▸ Task objective: Assemble all lines in which the string "from" appears.

▸ Source data:

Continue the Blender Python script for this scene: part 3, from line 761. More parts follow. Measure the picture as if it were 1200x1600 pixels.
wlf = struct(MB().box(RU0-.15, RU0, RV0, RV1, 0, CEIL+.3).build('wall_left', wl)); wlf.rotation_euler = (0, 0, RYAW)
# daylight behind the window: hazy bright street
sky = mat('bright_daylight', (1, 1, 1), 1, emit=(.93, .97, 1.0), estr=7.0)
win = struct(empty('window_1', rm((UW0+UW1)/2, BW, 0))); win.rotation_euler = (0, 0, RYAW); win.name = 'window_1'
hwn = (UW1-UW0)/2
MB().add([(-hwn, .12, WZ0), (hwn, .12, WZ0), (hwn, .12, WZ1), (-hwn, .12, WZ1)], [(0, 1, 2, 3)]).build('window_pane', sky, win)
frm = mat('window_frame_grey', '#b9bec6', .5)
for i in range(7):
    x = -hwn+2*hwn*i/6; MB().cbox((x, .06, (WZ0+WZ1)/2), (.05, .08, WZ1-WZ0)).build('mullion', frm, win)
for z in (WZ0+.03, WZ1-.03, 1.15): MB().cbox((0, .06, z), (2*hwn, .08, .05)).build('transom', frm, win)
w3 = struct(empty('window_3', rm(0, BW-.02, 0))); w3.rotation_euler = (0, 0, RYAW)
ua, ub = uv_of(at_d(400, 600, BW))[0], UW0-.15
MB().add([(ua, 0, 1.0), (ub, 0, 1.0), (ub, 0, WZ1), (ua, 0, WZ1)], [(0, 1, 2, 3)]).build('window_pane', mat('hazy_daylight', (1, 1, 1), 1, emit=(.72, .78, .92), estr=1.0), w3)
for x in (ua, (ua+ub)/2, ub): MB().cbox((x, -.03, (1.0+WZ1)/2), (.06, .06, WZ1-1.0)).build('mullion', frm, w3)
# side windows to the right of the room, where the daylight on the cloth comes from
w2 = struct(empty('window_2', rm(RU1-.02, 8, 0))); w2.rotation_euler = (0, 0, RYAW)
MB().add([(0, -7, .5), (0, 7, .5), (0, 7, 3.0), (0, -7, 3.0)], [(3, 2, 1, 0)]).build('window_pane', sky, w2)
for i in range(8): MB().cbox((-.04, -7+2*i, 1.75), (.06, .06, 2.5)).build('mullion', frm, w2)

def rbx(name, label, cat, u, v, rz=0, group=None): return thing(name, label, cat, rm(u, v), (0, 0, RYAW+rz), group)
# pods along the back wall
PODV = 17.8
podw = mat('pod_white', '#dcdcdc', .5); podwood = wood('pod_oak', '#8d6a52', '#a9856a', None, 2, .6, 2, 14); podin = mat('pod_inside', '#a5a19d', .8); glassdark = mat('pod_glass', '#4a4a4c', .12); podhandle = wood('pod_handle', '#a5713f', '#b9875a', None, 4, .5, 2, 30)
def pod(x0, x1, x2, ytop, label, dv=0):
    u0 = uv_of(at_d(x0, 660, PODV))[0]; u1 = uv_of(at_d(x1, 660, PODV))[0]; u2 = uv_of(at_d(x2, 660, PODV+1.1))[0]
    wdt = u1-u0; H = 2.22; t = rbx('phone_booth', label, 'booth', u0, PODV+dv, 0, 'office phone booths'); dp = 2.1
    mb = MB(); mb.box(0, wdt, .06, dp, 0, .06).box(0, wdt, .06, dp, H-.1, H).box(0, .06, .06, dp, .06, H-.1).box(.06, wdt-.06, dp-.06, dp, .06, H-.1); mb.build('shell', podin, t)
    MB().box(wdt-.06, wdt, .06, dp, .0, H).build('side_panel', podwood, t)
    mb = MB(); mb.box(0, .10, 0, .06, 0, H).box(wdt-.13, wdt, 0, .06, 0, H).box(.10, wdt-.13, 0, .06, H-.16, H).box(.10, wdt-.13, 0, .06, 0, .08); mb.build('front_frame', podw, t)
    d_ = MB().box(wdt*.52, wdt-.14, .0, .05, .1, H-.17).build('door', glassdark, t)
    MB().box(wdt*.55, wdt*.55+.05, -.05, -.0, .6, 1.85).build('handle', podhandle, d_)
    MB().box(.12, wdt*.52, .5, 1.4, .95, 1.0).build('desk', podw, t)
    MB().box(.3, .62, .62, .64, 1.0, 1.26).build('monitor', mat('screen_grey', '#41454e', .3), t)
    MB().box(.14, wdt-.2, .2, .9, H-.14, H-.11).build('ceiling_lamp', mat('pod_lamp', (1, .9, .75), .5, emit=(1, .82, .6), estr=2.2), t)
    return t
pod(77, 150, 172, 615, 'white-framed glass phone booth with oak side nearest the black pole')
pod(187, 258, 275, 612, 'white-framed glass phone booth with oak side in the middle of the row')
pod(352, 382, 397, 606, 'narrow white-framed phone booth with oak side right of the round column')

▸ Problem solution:
Continue the Blender Python script for this scene: part 3, from line 761. More parts follow. Measure the picture as if it were 1200x1600 pixels.
# side windows to the right of the room, where the daylight on the cloth comes from